Mais la forme reste élégante ; ce pourquoi je t'encourage non pas à changer ton vocabulaire, ou à l'abrutir, mais plutôt à alléger les connexions entre tes mots, et à user un peu plus de ce que j'appellerais le "marketing littéraire" ; celui qui donne envie d'être lu, découvert et qui, finalement, transmet le message de ton écrit à ton public.

Au niveau du fond, ce qui serait le plus intéressant finalement dans cette catégorie de texte, j'exprime mon premier regret. Aucune référence à Narcisse en personne. Pourquoi ? Pourquoi ne pas rappeler l'une ou l'autre version des histoires tragiques de ce héros ? Pourquoi ne pas aborder cette condamnation sublime du regard ?
J'ai bien aimé plusieurs contrastes entre les situations antithétiques d'empathie et les réelles motivations du personnage, comme celle que je t'ai souligné sur le fait de torcher les yeux mais de s'abreuvoir du propre éclat de sa vie. Se nourrir de son propre reflet au final (Narcisse !) ou pire encore, s'élever en écrasant l'autre, en tirant sa force dans ce que tu ne retrouves pas de pathétiques chez l'autre.

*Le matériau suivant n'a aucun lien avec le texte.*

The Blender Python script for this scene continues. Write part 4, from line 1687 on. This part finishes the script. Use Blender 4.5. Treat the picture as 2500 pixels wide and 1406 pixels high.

Mais justement, peut-être que l'expression n'est pas tirée à son paroxysme. Ton personnage, il parle qu'il a été terrible, mais finalement, il ne donne que quelques exemples "généralistes", pas d'exemples concrets.
Même chose "pour sa chute" : la mort - je suppose que le fait qu'il se couche dans son cercueil représente la mort ? - lui renvoie la superficialité de sa vie. Beh... je trouve que c'est pas forcément assez bien rendu. Et c'est à la deuxième partie du texte que je trouve ton style d'autant plus lourd et ennuyeux, parce que j'ai l'impression que toi même tu t'es rendu compte que tu gérais plus mal la conclusion de ton texte.
Mais tu peux m'arrêter si je me trompe ^^".

Je le relirais à tête reposée, mais dis moi ce que tu penses de mon premier opinion Smile.

PS : ah et aussi, la phrase de la fin - "Oh le feu" - qui insiste sur le fait qu'il aille en Enfer... je la trouve un peu pataude par rapport au reste Neutral.